The main reason why Simon cannot bring himself to say the above, is because he subscribes to the nonsensical notion that (Q) is constant. In other words, the economy is static and always at full employment, because Wren-Lewis’s model reflects his preference for the way the world should work, not how it actually works. Simon says: “Assume we are always at full employment.”, then Simon naturally says: “Inflation!”

Ellis says: Simon Wren-Lewis is a static kind of man living in a dynamic world.

In a dynamic economy, any increase in the amount of currency is not necessarily inflationary and the transmission mechanism itself is not inflationary – it is the spending of that currency on goods and services that can become inflationary. For instance, if the UK government were to inject eight trillion pounds into a reserve account and those eight trillion pounds just sat there unspent, they would not be inflationary. The eight trillion pounds would first have to make their way into the hands of persons somehow and be spent on goods and services, which could then become inflationary.

Consider two sectors: the monetary sector and the real sector. When the monetary sector comes up against the real sector through spending on goods and services, inflation can occur. In a dynamic economy, full employment is never always constant, thus when there is a real ability for output to increase and unemployed labour for sale, then further spending will result in increased output and not an increase in the price level. So, the insight here is that the actual focus of a government’s fiscal policy should be on the real sector, which is the goods and services produced from real resources and not the monetary sector (balancing the budget over the cycle).

Thus, when I say that Wren-Lewis’s blog title, “Fiscal rules should target the deficit, not spending” is completely wrong, then I mean what I say, regardless if to you it sounds correct. What Wren-Lewis is actually saying is “The deer hunter should target himself, not the deer”. Again, to be in keeping with macroeconomic reality (and sanity), it should read:

“Fiscal rules should target prosperity and nothing else”

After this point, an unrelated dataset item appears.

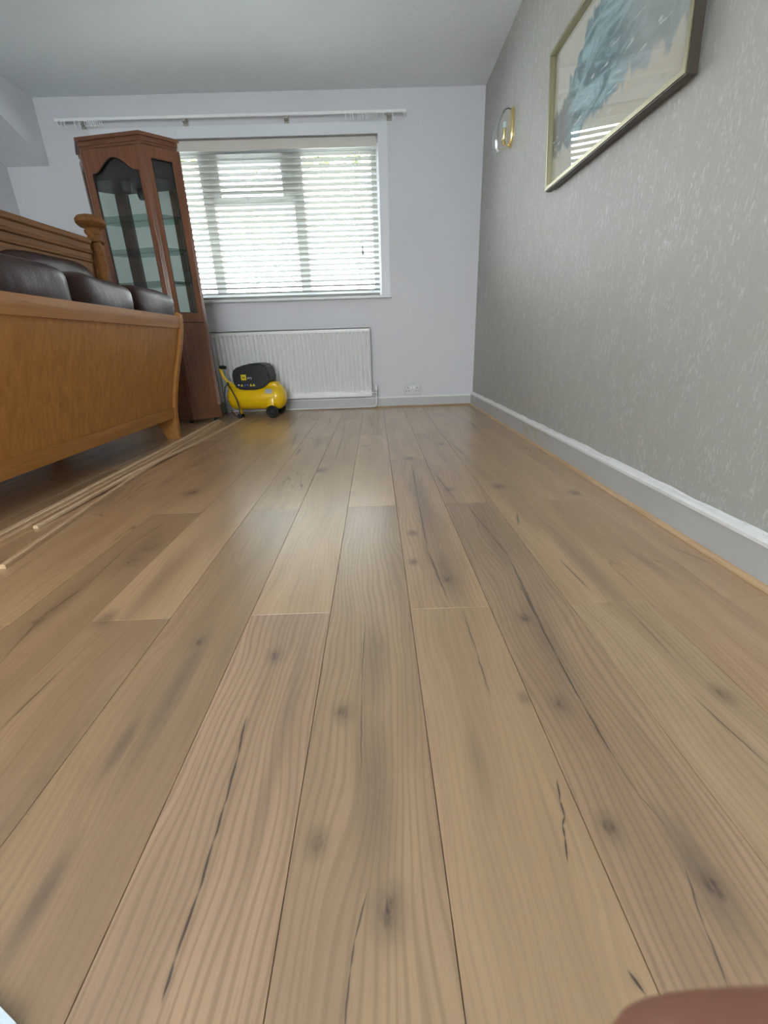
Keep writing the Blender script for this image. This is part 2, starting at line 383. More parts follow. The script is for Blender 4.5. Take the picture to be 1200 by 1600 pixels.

We should not be expected to resort to basic English to explain the obvious to so-called “professionals”: unemployment is neither the result of a choice made by labour preferring leisure over work, nor is it the result of mystical market forces. Unemployment exists precisely because the government’s fiscal rules are targeting some imaginary hard financial constraint and not prosperity. The longer the federal government’s fiscal policy targets some imaginary and so, a quite voluntary financial constraint, the longer involuntary unemployment is sustained and along with that, some or much of the nation’s output capacity will remain idle. Understanding that the economy is dynamic and not static, we know then that output expands and contracts; the expansion side of the coin limited only by either the labour supply or other real resources necessary to produce goods and services. Clearly, a nation cannot produce more than it is actually capable and any reasonable government would not attempt to spend beyond this real limitation. Since we know that increased spending can increase output, then we have insight into inflation: Federal spending will become inflationary only when it pushes aggregate demand beyond the real productive capability of the economy. Therefore, we understand that Simon Wren-Lewis is a proponent of waste – an advocate of macroeconomic inefficiency.

Wren-Lewis’s “critique” of fundamental Post Keynesian MMT is obviously both nonsensical and hypocritical. To claim that he “knew this already”, but persistently fails to act as though he did know it, leads one to question the real motivation of Wren-Lewis. It is certainly quite suspect of him to contend a complete working knowledge of reality prior, but then deny that reality outright, focusing instead on a New Keynesian model of a static economy which, in fact, bears a close resemblance to failed, microeconomic neoclassical dogma rather than any fundamental contribution of Keynes. It is pure nonsense. If, on this basic, fundamental issue alone, we can easily demonstrate Wren-Lewis’s critique as nonsensical, certainly we are right to question the veracity of any of Simon Wren-Lewis’s further arguments against Post Keynesian MMT, especially the Job Guarantee proposal.